J’en avais un peu parlé au moment de Blizzard. Comme beaucoup de jeunes gens, j’étais écrasée par la littérature française au lycée… Victor Hugo, Balzac, des hommes brillantissimes, tous morts, que des hommes. Pour moi, ce n’était pas possible d’écrire. Je n’imaginais pas une autre écriture que la leur, donc je n’avais pas de place là-dedans. C’est vraiment en lisant de la littérature américaine qu’il y a eu quelque chose… que je ne m’explique pas. Je me suis sentie accueillie par la littérature américaine, qui n’y est pour rien et qui n’est même pas au courant que je ressentais ça. Il y avait quelque chose de réconfortant, de familier aussi. Particulièrement Russell Banks, j’en ai beaucoup parlé, mais il n’y avait pas que lui.

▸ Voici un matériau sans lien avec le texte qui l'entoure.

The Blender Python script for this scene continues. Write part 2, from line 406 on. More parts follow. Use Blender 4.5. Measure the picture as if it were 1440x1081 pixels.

Si j’ai situé les deux romans aux États-Unis, c’est que je trouve que c’est vraiment un pays fascinant et effrayant en même temps. C’est-à-dire qu’il y a à la fois un rêve américain et un cauchemar américain. J’ai une grande envie de traverser les États-Unis en train, mais les États-Unis, c’est le meilleur et le pire en même temps. Ils sont assez semblables aux Français. On va fonctionner comme une société occidentale, mais, en parallèle, il y a des tas de choses qui sont absolument incompréhensibles. Du coup, ça en fait une terre de fiction totale. J’ai l’impression que tout peut être écrit. Il me semble que rien de ce qui se passe dans Blizzard ou Les Âmes féroces ne pourrait pas se passer aux États-Unis. C’est vraiment une terre extrêmement civilisée et extrêmement sauvage.
Est-ce que vous avez eu un coup de cœur récent ou une attente particulière pour les semaines à venir ?
Cet été, je suis retombée dans mon travers et je suis partie avec de la littérature américaine ! Cependant, je suis en train de lire Mythologie du .12 de Célestin De Meeûs, et je trouve le livre vraiment très, très réussi ! Je suis aussi en train de lire le roman de Richard Ford, Le Paradis des fous, sur un père qui accompagne son fils qui va mourir. Sur le papier, ce n’est pas du tout le livre que vous avez envie de lire, mais c’est extrêmement drôle, avec beaucoup d’autodérision.
Les Âmes féroces, de Marie Vingtras, Prix du roman Fnac 2024, Éditions de l’Olivier, 272 pages, depuis le 19 août 2024 en librairie.